Let $E$ and $F$ be two non-trivial subspaces of inner product space $H$. Define the angle $\theta$ between $E$ and $F$ as follows $$\cos\theta=\sup\left\{\frac{|\langle x,y\rangle|}{\|x\|\|y\|}\colon x\in E,y\in F\right\},\quad\theta\in\left[0,\frac{\pi}{2}\right].$$ If there exists a constant $c>0$ such that $\|x+y\|^2\geq c(\|x\|^2+\|y\|^2)$ for all $x\in E$ and $y\in F$, I want to prove that $\theta>0$.

According to the condition, I have $$\mathrm{Re}\langle x,y\rangle\geq(c-1)\|x\|\|y\|,\quad\forall x\in E,y\in F.$$ But how to use this to obtain the final result?

Answer 1

(Let me work in real inner product spaces for simplicity, otherwise just take $\mathrm{Re}\langle x,y\rangle$ instead of $\langle x,y\rangle)$.

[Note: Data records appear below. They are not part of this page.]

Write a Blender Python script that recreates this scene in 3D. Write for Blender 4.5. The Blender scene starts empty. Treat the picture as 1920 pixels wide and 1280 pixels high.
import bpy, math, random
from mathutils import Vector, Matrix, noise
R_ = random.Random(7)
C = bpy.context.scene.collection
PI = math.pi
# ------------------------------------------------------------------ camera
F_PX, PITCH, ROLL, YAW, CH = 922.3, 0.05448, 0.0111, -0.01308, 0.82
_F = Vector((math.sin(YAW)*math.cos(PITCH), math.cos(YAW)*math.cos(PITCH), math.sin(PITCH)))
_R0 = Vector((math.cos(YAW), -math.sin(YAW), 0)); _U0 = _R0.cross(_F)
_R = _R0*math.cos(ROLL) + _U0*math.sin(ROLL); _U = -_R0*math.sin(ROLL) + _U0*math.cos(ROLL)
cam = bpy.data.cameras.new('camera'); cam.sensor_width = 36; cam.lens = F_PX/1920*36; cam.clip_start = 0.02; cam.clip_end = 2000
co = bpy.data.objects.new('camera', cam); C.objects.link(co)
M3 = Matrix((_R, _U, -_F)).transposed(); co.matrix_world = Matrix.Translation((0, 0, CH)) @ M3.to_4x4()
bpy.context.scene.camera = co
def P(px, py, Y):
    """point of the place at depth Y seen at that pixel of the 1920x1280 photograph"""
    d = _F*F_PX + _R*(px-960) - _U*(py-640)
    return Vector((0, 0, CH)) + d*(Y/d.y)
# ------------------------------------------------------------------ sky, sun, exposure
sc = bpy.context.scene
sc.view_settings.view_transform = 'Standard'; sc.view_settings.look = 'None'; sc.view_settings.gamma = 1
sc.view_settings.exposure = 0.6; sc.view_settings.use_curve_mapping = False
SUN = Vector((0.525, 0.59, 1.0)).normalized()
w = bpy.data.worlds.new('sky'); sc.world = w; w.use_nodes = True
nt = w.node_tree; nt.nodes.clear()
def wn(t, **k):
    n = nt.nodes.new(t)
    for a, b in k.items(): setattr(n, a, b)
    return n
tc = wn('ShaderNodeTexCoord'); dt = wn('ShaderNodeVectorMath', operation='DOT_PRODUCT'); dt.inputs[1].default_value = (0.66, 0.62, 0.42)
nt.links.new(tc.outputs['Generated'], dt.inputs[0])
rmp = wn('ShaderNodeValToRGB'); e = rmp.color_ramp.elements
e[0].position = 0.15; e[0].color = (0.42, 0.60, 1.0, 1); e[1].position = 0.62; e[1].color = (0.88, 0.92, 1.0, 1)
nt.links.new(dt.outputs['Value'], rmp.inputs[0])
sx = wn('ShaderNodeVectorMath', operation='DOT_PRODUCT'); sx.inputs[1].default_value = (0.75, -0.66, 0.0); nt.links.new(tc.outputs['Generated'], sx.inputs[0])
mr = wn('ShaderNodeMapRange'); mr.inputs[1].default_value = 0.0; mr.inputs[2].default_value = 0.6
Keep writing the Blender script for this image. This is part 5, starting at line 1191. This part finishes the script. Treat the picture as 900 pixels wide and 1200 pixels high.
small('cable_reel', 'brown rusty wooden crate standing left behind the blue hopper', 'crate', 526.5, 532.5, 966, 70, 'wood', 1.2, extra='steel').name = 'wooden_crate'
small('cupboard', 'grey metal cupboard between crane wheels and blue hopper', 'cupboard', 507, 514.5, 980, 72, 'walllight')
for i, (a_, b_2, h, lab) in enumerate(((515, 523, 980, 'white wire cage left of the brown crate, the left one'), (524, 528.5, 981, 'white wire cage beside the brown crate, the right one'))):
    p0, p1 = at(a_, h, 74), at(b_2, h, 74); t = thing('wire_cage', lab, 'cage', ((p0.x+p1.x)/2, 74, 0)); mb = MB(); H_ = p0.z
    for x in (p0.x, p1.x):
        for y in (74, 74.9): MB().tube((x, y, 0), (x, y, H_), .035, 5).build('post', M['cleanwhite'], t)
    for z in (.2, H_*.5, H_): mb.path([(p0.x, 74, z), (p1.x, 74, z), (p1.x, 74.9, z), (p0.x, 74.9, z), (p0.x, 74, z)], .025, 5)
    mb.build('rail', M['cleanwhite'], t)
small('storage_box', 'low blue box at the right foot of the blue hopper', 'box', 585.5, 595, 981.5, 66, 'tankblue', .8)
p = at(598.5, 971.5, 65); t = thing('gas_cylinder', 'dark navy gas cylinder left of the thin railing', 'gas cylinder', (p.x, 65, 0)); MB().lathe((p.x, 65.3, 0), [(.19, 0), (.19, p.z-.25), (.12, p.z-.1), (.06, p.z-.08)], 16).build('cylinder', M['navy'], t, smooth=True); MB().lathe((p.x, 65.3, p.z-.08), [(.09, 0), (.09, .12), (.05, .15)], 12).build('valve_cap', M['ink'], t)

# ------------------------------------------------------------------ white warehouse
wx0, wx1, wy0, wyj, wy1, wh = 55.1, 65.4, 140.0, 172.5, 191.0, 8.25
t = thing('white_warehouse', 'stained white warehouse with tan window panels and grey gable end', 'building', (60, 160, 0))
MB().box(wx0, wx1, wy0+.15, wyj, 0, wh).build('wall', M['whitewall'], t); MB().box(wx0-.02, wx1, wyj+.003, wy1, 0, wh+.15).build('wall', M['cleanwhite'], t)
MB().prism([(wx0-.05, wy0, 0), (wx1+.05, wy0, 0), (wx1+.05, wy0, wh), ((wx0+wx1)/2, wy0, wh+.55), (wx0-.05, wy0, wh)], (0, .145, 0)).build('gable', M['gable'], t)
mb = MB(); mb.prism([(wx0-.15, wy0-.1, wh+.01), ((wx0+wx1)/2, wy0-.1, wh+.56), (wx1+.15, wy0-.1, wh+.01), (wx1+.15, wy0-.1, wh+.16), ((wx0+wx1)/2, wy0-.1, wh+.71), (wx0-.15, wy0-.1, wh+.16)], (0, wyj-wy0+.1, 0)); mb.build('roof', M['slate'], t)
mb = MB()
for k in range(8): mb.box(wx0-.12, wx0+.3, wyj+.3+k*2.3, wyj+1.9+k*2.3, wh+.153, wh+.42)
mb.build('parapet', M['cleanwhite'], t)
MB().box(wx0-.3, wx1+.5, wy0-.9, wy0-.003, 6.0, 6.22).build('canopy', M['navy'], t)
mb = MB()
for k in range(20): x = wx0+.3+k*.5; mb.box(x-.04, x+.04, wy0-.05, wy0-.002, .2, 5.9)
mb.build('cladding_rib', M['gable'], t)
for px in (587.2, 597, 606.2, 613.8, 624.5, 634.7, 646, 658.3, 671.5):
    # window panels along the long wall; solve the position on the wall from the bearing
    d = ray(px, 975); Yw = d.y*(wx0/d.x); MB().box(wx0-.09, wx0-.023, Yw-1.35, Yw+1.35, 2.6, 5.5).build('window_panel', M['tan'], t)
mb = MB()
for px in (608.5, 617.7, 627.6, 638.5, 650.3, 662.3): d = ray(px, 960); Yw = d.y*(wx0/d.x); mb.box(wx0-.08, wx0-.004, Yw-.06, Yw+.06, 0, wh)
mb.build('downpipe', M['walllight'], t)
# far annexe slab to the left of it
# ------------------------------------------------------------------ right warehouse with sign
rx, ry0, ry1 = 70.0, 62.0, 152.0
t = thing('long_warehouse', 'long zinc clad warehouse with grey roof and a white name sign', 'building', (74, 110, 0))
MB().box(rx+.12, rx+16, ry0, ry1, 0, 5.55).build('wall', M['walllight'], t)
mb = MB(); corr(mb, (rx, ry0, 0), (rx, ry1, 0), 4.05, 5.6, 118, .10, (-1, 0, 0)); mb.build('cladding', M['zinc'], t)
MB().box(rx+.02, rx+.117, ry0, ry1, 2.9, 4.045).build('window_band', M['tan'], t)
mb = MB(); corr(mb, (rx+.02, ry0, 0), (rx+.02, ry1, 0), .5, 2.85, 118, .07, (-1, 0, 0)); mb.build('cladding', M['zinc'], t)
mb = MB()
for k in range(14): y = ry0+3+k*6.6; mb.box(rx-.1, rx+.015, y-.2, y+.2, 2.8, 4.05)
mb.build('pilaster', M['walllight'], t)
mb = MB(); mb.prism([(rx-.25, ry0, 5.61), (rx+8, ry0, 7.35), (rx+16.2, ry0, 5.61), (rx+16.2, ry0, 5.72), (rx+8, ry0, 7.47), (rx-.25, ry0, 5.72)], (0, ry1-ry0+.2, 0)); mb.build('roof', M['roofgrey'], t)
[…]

From the existence of $c>0$ such that $\|x+y\|^2\geq c(\|x\|^2+\|y\|^2)$ for all $x\in E$ and $y\in F$, we can write that:

$$\langle x,y\rangle\geq \frac{(c-1)}{2}(\|x\|^2 + \|y\|^2),\quad\forall x\in E,y\in F.$$

now note that in general $A^2 + B^2 \ge 2 AB$, so that you can write:

$$\langle x,y\rangle\geq \frac{(c-1)}{2}(\|x\| + \|y\|) \ge (c-1)\|x\|\|y\|,\quad\forall x\in E,y\in F.$$

Now notice we got $$\frac{\langle x,y\rangle}{\|x\|\|y\|} \ge (c-1)$$

By definition you are dealing with $\theta \in [0, \frac{\pi}{2}]$. To prove that $\theta > 0$ amounts to prove that $\theta \neq 0$, which is equivalent to $\cos(\theta) < 1$, that by definition means $$\sup\left\{\frac{|\langle x,y\rangle|}{\|x\|\|y\|}\colon x\in E,y\in F\right\} <1$$ that is for every $x \in E$ and $y \in F$ we have $$ |\langle x,y\rangle|<\|x\|\|y\| $$

Put them together and get for any $x,y$:

$$\|x\|\|y\| >|\langle x,y\rangle|\ge (c-1)\|x\|\|y\|$$

which is giving you $c < 2$. I would see the contradiction if the condition is "suppose there exists $c >2$", otherwise I do not see anything wrong with $\theta =0$.

Answer 2

Here is a solution:

Since $\cos\theta=\sup\{|\langle x,y\rangle|\colon\|x\|=\|y\|=1,x\in E,y\in F\}$, what we need to prove is that $$\sup\{|\langle x,y\rangle|\colon \|x\|=\|y\|=1,x\in E,y\in F\}<1.$$

According to the condition, I have for $\forall x\in E,y\in F$ and $\|x\|=\|y\|=1$ that $$\mathrm{Re}\langle x,y\rangle\geq c-1.$$ WLOG, we can assume that $0<c<1$. If $\|x\|=1$, then $\|-x\|=1$, so $$\mathrm{Re}\langle x,y\rangle=-\mathrm{Re}\langle -x,y\rangle\leq 1-c.$$

Let $z$ be a complex number and define $\mathrm{sgn}z=\frac{\bar{z}}{|z|}$, it’s obvious that $|\mathrm{sgn}z|=1$ and $z\cdot\mathrm{sgn}z=|z|$. Therefore, for any $x\in E,y\in F$ and $\|x\|=\|y\|=1$, $$\begin{align} |\langle x,y\rangle| & =\mathrm{sgn}\langle x,y\rangle\cdot\langle x,y\rangle \\ & =\bigl\langle \mathrm{sgn}\langle x,y\rangle\cdot x,y\bigr\rangle \\ & =\mathrm{Re} \bigl\langle \mathrm{sgn}\langle x,y\rangle\cdot x,y\bigr\rangle \\ & \leq 1-c \end{align}$$ since $\|\mathrm{sgn}\langle x,y\rangle\cdot x\|=\|y\|=1$. So finally we get $$\sup\{|\langle x,y\rangle|\colon \|x\|=\|y\|=1,x\in E,y\in F\}\leq 1-c<1.$$